Jones-Gordon School expected to go before Town Council in August

The vacant Tesseract school site at Tatum Boulevard and Doubletree Ranch Road in Paradise Valley is set to get new life and improvements thanks to a unanimous vote by the Paradise Valley Planning Commission on July 11 to amend the site’s existing conditions of use.

Their vote approves a new cap of 160 total students, including the addition of up to 60 upper-grade students. The site is currently approved for a total of 340 students, preschool through eighth grade. Without the stipulations set forth by the applicant, the student maximum of 340 would remain in effect.

Now located in north Scottsdale, the Jones-Gordon School is aiming to open at the Paradise Valley campus for the new school year on Aug. 14, according to a press release.

A renowned private school with tuition upwards of $25,000 per year, it serves high potential students from first grade through high school who have learning differences, such as twice exceptionality/giftedness, attention deficit disorder, and dyslexia.

The school will also be making well-received improvements to the lighting, landscaping, and signage of the tired property, the press release stated.

The relocation is being made possible by the generosity of Paradise Valley residents Chuck and Anita Theisen, owners of Mercedes-Benz of Scottsdale. They recently purchased the site and have a son who attends Jones-Gordon.

No one spoke in opposition to the school’s request before the Planning Commission while nearly 20 people spoke in support.  Those voices included three adjacent neighbors.

Beginning the school year at the new location in August — as opposed to a disruptive move in October – is an obvious benefit to the students. As such, Jones-Gordon is taking the unusual step of appealing the Planning Commission’s decision to the Town Council, the press release stated.

As a result, the matter will likely be heard at the Town Council’s Aug. 8 meeting.

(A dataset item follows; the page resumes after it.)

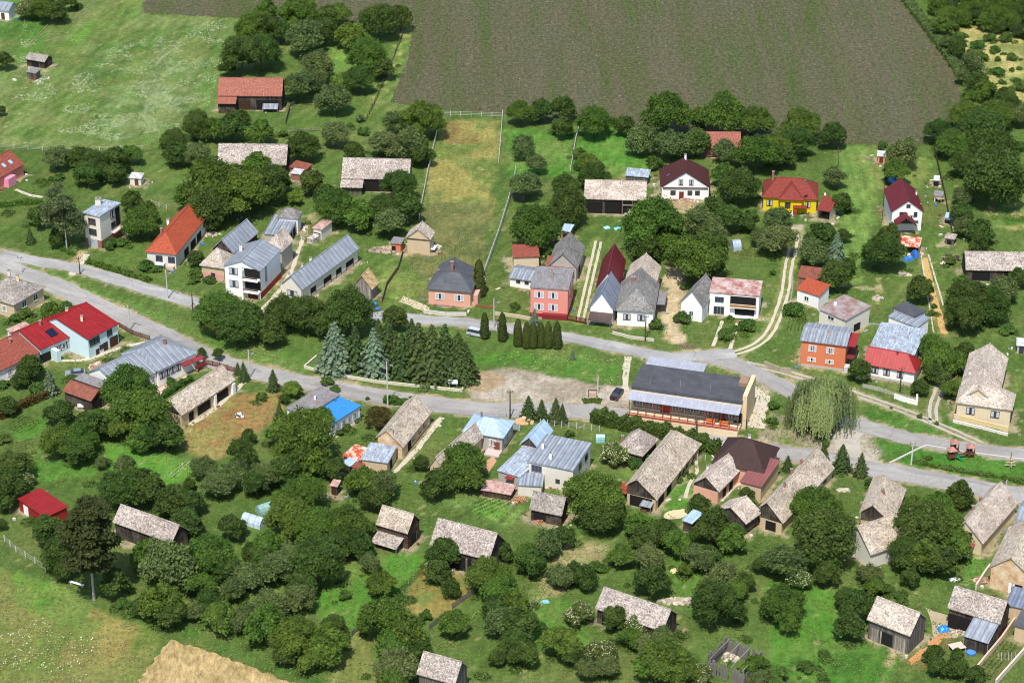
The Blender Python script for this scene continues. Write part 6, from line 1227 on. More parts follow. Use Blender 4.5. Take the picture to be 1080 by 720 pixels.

Were the school, via its attorney and town resident John Berry, not to take this step, a potential resident appeal could delay final approvals until well into the school year.

“Paradise Valley is a best-in-class community, and last night’s hearing before the Planning Commission showed why.  Working together with community leaders such as Councilman Mark Stanton and the site’s neighbors, we were able to achieve exemplary collaboration and gain support for a school that is worthy of the community and makes such a difference in the lives of our students and their families,” said Dana Herzberg, founder of the Jones-Gordon School, in the press release.